Las ciudades se reconocen también por sus calles, por algunas de sus calles al menos, a pesar de la contaminación de franquicias y otros clones comerciales y hosteleros que tienden a igualarlas. También comparten, por lo general, un mobiliario urbano poco diferenciador en su estilo. Sin embargo, se distinguen, por ejemplo, gracias a sus callejeros, donde se suelen encontrar referencias locales, o no tanto, que esta vez sí que las personaliza de algún modo. En el caso de la ciudad de León esa personalidad es más que mejorable.
No lo digo solo porque su mapa de nombres continúe incumpliendo la Ley de Memoria Democrática del año 2022 (y la de 2007, que ya llovió), lo cual empieza a ser una aberración, sino por la tendencia a vestir sus calles con un sesgo más que tendencioso. Basta con observar las decisiones adoptadas en esta materia recientemente: una calle para la policía nacional, un rincón para un ecónomo de la iglesia católica y un tramo al norte de la fachada de San Marcelo para la Hermandad Sacramental de Santa Marta y de la Sagrada Cena.
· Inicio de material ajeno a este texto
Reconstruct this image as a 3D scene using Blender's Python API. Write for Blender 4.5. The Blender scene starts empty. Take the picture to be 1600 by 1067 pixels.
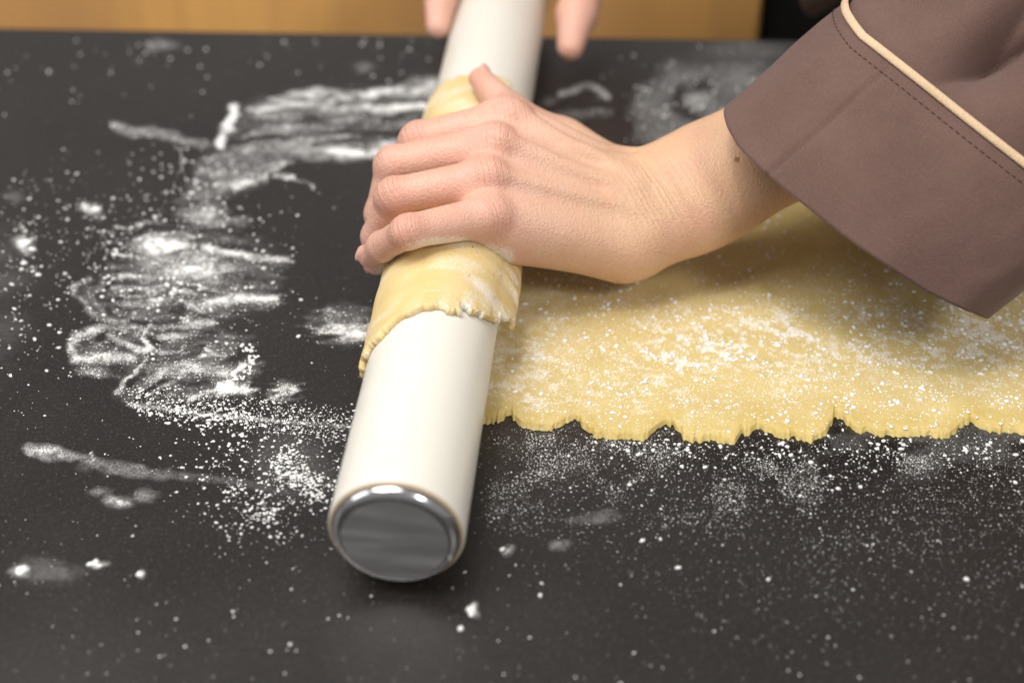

En el primero de los casos, no discutimos los méritos de la policía, o tal vez sí, porque todo depende, pero llueve sobre mojado si recordamos que también le hemos entregado otra vía a la guardia civil, otra al ejército del aire y así sucesivamente. Puestos a reconocer a los empleados públicos, ¿por qué no una calle para los profesionales de la enseñanza, para quienes limpian nuestras basuras o para quienes nos cuidan? ¿no se lo merecen tanto o más que los uniformados o se trata de facticismo? Y en cuanto a lo católico, apostólico y romano, obvian los comentarios.
En suma, el callejero describe a la perfección el rostro inmaterial de nuestras ciudades, lo que no se ve pero se vive, y, además, constituye en muchos casos toda una declaración política. Por lo que hace a la ciudad de León parece evidente que ese rostro es más que arcaico y que esa política no es desde luego socialista, como se tilda a sí mismo su equipo de gobierno.